DATASET RECORDS:

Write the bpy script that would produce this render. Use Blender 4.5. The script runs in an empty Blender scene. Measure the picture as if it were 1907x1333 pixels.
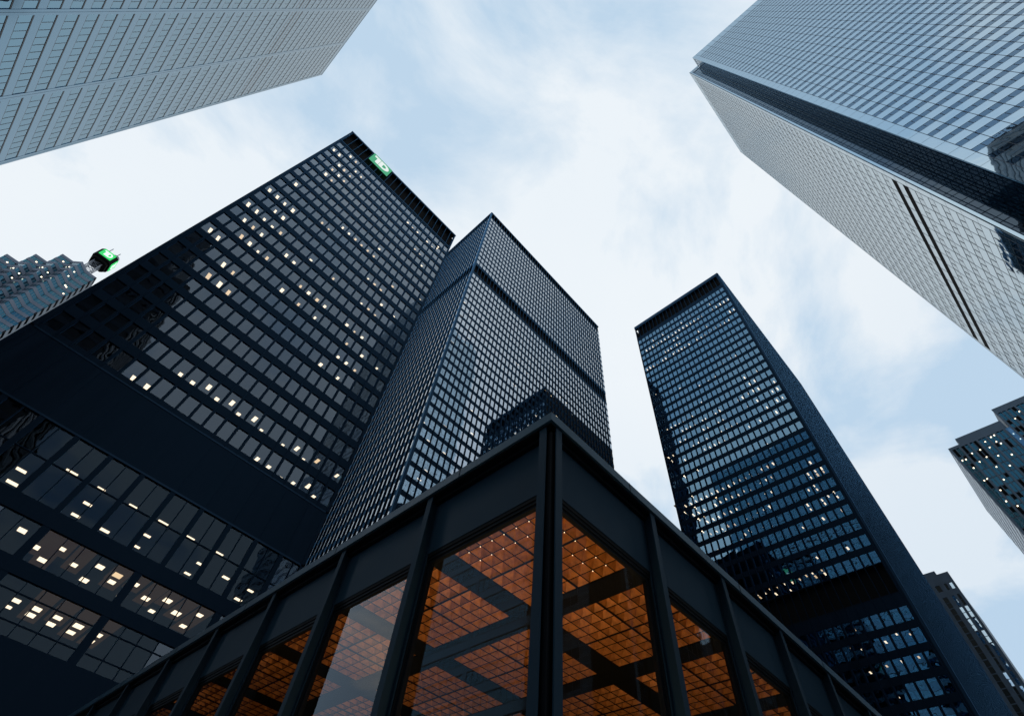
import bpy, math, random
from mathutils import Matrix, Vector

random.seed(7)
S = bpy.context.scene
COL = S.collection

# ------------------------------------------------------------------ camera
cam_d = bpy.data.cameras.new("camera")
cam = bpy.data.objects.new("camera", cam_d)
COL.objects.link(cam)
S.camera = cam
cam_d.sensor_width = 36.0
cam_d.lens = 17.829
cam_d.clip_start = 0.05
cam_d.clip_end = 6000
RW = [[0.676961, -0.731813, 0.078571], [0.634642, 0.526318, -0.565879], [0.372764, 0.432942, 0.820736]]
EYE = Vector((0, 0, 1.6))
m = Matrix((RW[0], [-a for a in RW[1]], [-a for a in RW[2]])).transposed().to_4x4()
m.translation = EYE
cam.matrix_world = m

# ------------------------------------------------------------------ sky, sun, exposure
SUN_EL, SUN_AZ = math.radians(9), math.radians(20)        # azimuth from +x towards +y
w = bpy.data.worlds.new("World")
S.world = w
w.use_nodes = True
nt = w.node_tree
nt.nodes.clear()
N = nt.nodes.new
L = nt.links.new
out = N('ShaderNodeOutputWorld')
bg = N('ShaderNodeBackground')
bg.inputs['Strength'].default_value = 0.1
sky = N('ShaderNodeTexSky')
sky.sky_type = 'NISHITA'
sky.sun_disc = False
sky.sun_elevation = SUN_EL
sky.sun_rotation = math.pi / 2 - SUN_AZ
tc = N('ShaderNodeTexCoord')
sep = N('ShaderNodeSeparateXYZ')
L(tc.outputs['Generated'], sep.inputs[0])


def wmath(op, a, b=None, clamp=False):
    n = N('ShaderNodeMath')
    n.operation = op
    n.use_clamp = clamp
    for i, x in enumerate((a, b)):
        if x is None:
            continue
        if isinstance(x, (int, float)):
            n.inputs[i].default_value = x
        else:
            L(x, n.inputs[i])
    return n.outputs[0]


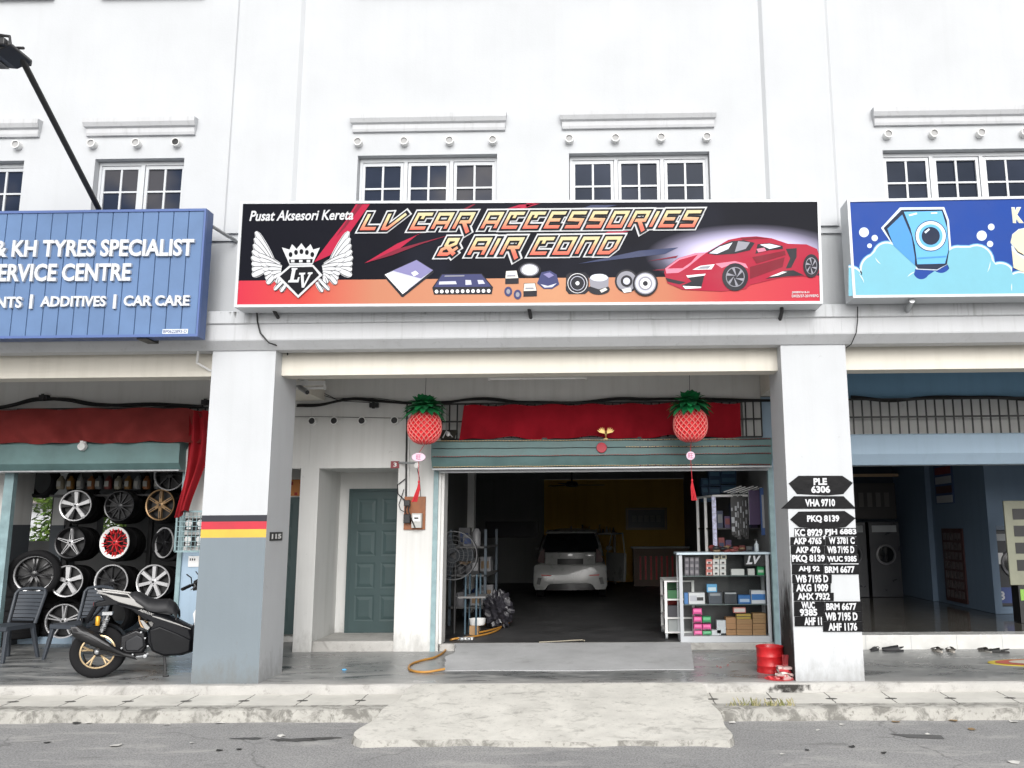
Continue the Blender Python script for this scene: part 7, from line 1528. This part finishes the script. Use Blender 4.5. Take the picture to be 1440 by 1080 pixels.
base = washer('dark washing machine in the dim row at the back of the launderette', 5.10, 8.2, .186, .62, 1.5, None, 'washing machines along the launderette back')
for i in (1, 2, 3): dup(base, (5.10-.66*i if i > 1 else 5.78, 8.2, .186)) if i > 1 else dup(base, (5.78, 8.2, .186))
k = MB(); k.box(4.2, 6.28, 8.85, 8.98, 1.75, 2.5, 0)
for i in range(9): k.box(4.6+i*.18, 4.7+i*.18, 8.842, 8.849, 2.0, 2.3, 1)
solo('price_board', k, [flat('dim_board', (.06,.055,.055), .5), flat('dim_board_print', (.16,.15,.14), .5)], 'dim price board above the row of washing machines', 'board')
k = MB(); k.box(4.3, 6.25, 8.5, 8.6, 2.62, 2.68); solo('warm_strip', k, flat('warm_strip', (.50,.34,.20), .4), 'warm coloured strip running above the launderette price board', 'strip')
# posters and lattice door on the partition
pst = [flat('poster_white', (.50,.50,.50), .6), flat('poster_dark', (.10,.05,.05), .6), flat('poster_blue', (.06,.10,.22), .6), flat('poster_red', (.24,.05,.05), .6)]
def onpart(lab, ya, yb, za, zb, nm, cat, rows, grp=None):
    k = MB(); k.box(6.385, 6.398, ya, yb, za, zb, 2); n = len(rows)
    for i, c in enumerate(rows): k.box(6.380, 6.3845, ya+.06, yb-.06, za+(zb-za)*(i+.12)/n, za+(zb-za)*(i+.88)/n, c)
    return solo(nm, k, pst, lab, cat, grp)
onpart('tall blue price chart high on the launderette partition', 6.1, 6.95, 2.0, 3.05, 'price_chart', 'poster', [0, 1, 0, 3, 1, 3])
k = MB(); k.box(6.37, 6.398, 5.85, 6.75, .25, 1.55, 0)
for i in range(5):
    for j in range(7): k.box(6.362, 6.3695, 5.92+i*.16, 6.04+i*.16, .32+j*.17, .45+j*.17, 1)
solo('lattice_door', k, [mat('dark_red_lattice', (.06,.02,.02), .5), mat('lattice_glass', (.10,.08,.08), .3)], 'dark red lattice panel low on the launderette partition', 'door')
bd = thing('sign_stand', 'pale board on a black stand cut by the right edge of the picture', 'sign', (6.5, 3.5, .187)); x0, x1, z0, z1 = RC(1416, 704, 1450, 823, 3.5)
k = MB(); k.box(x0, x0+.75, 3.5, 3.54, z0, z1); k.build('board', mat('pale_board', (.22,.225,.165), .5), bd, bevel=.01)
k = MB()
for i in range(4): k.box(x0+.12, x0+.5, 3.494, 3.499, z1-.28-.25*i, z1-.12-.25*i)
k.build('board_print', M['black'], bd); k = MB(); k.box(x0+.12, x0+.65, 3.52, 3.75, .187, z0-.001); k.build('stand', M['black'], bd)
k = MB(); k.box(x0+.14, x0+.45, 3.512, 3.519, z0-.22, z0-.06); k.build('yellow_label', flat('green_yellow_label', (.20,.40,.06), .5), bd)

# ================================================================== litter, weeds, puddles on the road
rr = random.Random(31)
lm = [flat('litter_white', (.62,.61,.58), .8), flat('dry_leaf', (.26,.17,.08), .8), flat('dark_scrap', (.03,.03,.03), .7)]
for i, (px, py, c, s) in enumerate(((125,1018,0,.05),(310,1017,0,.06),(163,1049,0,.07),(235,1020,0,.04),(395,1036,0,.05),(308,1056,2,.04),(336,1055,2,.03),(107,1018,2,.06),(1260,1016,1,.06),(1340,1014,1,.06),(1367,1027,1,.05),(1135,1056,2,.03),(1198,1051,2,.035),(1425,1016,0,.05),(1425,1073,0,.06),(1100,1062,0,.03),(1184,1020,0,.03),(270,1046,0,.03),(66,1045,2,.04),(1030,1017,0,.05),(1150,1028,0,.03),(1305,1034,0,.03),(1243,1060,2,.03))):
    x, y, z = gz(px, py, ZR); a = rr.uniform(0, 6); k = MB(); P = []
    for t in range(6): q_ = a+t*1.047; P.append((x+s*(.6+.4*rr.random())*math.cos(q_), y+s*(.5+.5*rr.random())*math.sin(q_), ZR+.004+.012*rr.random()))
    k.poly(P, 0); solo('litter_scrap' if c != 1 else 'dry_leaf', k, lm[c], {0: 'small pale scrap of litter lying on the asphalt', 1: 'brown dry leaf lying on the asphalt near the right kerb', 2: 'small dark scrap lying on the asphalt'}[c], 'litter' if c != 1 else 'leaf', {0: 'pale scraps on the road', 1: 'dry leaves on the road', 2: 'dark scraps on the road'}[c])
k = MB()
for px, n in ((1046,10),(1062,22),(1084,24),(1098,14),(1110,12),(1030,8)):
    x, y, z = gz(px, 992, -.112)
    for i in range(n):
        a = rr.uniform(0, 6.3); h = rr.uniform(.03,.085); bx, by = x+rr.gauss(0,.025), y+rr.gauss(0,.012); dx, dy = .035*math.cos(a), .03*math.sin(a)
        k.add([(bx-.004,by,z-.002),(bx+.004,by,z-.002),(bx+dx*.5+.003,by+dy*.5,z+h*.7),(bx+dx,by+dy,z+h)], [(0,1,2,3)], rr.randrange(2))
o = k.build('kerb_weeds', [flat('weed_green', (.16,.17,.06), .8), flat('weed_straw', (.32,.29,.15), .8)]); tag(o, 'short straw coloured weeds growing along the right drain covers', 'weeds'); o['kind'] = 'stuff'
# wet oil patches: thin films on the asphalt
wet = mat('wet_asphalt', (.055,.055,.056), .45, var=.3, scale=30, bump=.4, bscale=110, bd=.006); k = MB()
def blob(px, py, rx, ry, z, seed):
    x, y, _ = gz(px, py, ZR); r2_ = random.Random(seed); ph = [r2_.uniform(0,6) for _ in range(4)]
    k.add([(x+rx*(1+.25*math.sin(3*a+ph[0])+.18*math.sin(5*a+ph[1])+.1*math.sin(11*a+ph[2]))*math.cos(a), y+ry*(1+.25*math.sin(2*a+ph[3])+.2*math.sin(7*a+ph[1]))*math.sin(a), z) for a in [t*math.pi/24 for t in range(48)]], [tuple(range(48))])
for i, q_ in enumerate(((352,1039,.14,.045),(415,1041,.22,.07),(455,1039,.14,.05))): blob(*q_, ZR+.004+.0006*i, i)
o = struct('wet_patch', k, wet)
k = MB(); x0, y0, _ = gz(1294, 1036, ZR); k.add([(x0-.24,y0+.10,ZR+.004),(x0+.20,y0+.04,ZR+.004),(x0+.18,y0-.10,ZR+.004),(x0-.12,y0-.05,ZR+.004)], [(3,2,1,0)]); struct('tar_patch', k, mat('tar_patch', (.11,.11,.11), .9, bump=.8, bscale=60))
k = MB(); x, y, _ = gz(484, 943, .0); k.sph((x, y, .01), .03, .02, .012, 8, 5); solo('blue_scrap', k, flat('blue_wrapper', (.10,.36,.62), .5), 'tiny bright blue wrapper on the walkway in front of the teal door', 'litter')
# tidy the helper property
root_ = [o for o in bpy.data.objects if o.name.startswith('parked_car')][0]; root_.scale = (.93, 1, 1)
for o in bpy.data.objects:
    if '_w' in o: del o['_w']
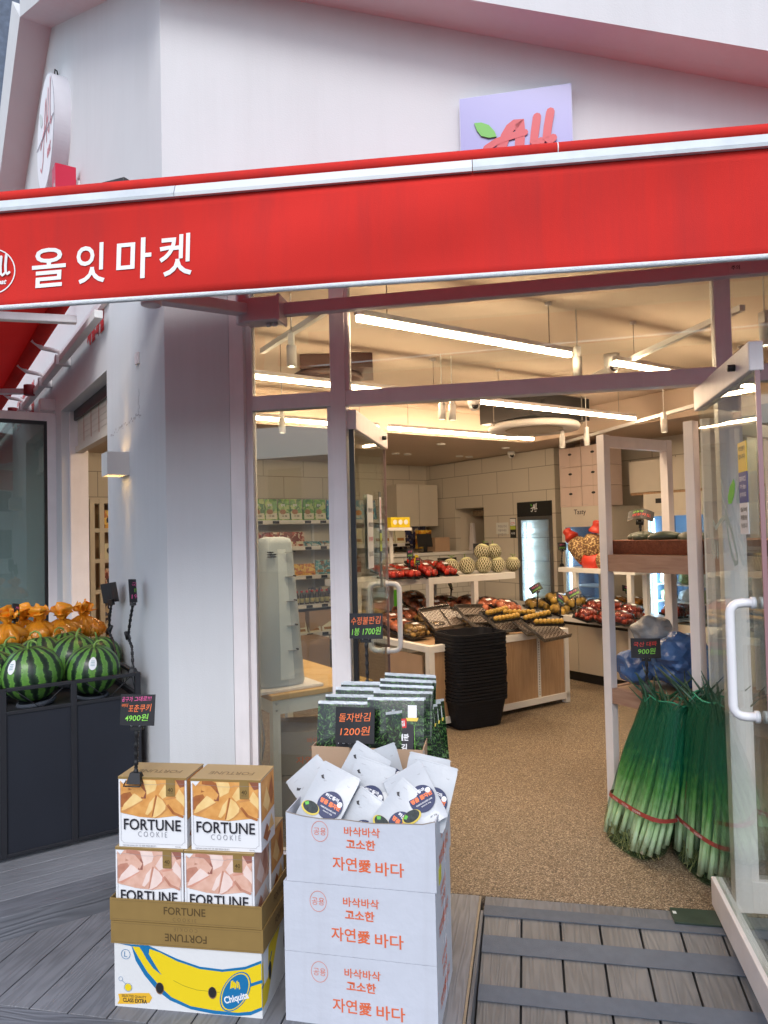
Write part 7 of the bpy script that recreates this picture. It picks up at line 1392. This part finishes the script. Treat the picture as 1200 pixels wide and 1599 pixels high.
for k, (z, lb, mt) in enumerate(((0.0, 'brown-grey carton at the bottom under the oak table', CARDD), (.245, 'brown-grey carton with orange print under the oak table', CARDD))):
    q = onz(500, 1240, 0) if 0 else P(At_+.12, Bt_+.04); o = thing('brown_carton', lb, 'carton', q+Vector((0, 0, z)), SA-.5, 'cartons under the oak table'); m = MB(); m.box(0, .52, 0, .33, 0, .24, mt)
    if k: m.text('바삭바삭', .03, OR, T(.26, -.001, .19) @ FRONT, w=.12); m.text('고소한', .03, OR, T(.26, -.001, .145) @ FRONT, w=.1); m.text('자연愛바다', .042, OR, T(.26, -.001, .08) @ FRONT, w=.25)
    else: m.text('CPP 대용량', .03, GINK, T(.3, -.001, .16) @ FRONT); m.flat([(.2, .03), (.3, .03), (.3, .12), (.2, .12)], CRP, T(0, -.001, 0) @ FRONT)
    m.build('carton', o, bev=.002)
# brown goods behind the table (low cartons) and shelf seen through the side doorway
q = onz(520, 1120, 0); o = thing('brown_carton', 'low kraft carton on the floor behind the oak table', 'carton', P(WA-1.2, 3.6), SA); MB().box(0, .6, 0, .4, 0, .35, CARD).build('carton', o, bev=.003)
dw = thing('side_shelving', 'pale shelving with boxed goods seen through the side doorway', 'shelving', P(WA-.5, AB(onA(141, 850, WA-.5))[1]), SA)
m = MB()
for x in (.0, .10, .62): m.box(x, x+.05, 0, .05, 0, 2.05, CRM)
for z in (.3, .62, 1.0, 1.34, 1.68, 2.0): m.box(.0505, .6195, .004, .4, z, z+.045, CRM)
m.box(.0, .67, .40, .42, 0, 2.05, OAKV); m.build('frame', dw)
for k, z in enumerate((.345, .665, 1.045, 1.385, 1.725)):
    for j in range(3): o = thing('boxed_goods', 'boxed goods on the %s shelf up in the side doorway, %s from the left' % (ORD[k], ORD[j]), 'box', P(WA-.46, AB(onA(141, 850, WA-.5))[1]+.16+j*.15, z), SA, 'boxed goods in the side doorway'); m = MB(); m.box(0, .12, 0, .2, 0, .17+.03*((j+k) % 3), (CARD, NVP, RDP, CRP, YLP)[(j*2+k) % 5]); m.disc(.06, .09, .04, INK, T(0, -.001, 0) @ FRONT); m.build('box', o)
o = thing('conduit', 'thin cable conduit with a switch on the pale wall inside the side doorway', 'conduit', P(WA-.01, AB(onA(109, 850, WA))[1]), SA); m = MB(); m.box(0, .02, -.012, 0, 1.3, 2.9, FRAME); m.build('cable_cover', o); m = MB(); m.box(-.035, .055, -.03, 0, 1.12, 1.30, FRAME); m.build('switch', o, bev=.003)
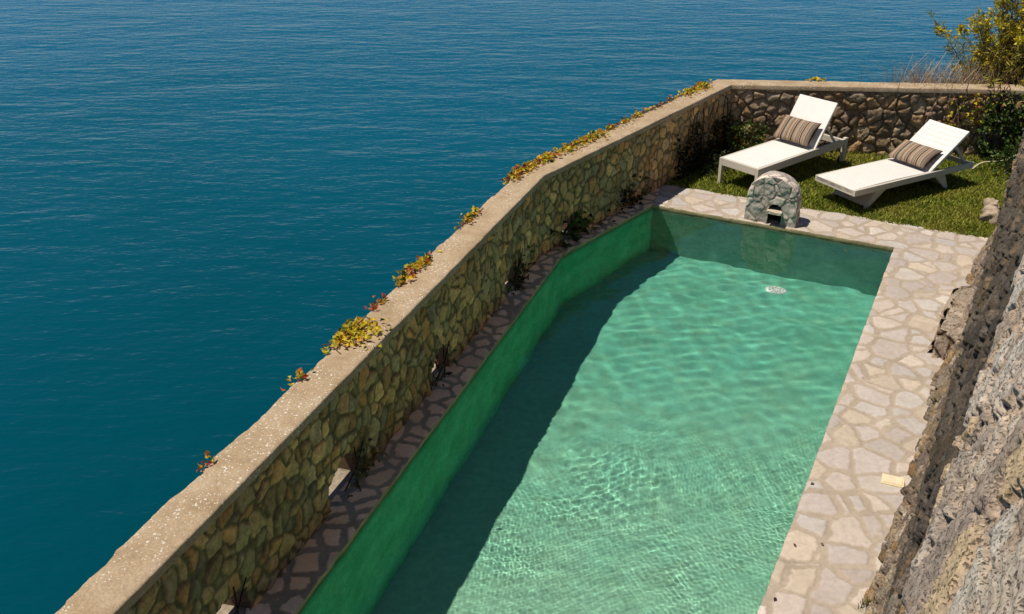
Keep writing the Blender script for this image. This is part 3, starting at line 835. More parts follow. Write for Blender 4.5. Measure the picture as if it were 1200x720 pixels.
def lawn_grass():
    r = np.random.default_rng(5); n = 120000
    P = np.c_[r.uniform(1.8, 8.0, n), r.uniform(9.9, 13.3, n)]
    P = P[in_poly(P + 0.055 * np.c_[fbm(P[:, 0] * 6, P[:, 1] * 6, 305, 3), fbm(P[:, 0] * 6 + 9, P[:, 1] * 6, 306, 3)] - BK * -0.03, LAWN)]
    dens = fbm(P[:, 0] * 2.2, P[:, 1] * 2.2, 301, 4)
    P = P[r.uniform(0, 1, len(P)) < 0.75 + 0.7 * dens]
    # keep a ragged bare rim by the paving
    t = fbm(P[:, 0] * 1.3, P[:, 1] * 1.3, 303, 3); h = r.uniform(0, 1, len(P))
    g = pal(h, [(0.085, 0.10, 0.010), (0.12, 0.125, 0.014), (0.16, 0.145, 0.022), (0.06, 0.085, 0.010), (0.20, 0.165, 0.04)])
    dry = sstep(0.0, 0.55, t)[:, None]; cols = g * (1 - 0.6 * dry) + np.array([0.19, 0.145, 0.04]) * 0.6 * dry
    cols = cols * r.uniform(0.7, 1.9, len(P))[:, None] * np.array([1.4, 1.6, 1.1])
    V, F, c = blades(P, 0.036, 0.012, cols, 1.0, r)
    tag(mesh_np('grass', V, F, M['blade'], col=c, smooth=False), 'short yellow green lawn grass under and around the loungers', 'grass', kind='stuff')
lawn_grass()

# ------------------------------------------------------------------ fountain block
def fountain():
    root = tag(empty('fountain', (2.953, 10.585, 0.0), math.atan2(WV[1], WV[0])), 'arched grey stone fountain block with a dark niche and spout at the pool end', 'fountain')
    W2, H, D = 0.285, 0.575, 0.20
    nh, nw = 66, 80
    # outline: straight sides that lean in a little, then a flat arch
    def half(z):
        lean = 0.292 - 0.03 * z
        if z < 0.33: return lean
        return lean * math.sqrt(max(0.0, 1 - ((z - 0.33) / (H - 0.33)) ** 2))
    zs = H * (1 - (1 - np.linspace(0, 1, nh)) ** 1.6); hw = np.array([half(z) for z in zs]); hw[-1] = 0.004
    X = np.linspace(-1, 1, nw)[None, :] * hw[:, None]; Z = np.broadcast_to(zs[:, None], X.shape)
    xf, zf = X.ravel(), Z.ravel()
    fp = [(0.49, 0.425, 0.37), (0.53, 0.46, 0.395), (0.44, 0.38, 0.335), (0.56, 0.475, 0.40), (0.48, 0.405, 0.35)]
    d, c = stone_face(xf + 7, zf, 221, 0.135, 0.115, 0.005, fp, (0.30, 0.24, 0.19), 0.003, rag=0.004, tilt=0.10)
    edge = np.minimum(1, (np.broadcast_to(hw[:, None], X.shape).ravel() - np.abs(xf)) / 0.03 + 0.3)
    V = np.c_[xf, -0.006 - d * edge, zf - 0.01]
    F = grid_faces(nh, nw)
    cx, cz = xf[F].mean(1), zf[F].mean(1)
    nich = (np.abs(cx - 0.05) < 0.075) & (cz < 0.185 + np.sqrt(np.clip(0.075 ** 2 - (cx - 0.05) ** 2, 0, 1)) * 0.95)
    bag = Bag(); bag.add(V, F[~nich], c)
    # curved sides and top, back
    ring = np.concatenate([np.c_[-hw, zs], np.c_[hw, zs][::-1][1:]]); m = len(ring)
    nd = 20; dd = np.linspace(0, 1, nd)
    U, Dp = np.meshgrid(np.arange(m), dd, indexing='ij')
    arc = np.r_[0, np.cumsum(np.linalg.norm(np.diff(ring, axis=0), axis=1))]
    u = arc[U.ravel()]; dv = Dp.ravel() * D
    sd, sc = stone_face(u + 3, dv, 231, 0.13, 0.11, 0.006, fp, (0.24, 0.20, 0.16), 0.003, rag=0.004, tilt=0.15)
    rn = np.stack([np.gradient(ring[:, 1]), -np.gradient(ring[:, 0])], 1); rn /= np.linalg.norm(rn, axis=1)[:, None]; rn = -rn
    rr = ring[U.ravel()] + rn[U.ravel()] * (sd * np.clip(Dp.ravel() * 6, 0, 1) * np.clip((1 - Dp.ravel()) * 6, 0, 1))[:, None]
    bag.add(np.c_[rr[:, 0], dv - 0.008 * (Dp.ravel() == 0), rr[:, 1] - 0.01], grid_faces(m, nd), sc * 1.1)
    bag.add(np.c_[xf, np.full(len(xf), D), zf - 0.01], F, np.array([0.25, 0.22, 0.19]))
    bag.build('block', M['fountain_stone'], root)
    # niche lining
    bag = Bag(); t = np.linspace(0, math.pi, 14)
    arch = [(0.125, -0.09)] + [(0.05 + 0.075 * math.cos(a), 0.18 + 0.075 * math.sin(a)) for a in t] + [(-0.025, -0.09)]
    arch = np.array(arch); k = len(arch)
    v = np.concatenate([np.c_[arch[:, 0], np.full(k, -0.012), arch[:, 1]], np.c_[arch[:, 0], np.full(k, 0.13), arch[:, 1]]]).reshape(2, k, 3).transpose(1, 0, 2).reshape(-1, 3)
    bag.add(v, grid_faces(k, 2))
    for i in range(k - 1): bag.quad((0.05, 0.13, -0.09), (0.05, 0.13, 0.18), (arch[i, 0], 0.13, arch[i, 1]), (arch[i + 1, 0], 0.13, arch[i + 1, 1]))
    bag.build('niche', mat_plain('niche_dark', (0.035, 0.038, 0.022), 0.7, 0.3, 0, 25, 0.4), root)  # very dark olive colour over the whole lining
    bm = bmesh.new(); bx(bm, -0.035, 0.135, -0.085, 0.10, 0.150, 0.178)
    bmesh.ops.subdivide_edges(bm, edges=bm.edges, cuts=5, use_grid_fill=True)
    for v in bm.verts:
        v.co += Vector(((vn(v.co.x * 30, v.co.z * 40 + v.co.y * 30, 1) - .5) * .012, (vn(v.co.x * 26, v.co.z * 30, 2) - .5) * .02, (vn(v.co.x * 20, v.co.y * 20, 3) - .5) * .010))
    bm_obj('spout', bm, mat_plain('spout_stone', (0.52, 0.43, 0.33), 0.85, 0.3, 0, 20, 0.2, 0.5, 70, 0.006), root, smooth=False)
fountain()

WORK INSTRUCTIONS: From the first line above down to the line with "COL = S.collection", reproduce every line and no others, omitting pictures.

RESPONSE BELOW:
Write the bpy script that would produce this render. Use Blender 4.5. The script runs in an empty Blender scene. Measure the picture as if it were 1907x1333 pixels.
import bpy, math, random
from mathutils import Matrix, Vector

random.seed(7)
S = bpy.context.scene
COL = S.collection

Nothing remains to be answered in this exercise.